How much better, Dr. White urges, to be active participants in creation. Slough off the role of spectator. Re-engage. "Read" what is really being said. Be discriminating. Don’t take someone's word for what is "beautiful," or "good" or "worthy." Sort things out so you know where you are in the culture. Curtis White's prescription for the antidote to the "middle mind"? Make something beautiful; misbehave; and try to win. Then see what happens.

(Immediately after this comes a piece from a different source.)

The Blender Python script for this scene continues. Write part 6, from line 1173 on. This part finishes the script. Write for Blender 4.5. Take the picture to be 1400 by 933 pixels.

Listen to the following programs requires RealAudioConversation 1
Curtis White tells Paula Gordon and Bill Russell the advantages of avoiding television. He compares the life American culture had planned for him to the one he created for himself.
Conversation 2
Dr. White compares his 1960’s university experience to today, distressed that critical thinking has given way to problem solving. He combines a Romantic “sublime” with the Pragmatists’ “pragmatic” as a prod for creative dissatisfaction with the present, objecting to processes that manage the social imagination. What is unhealthy in the American culture, Dr. White says, is the myth that we ARE a culture, urging Americans to take responsibility for the ways in which America is divided. He describes a new kind of censorship.
Conversation 3
“Culture wars” are about what is serious in our society, Dr. White says. He outlines positions held by both political extremes, declares them both irrelevant, and defines the gap they leave as America’s “middle mind.” This middle mind is fraudulent and a disservice to critical thinking, he says, proposing we start over -- think about what exactly the culture needs in order to do serious thinking. The imagination is powerful, destabilizing and required for a healthy culture, Dr. White says, distressed that art is now “managed,” institutionalized and irrelevant. Fear, not the imagination, is the most powerful driving force in American culture today, he observes and gives examples.
Conversation 4
Reflecting on academic woes, Dr. White says ANY “canon” violates the fundamental function of art in a culture. Today’s practice of turning art into commodities is terrible, he believes, and gives examples. He expresses concern that the “middle mind” is about marketing instead of risky thought, is killing people’s ability to discriminate good from bad. He argues that what we need is to feel full and that mere entertainment leaves us empty. Make a work of art confess its politics, he urges, with examples. When we do not have time to think, we are oppressed, he says, and links that oppression to an impoverished culture.
Conversation 5
“Freedom” is irrelevant if we are not moving toward it by critiquing our culture, says Dr. White. Championing change, he considers connections between context and beauty. He compares political perspectives on the role of art, convinced both Left and Right are deadening the social imagination. Describing the “human project,” Dr. White compares good and bad elements of the Western Enlightenment. He urges people to create better stories for the technological imagination, as well as better platforms for telling them. He describes television as the biggest undeclared social experiment of all time.
Conversation 6
Curtis White’s trinity for being alive and authentic is 1.) make something beautiful, 2.) misbehave and 3.) try to win. That, he says, is how we regain a sense that the future is open to possibility and we are welcome participants in it.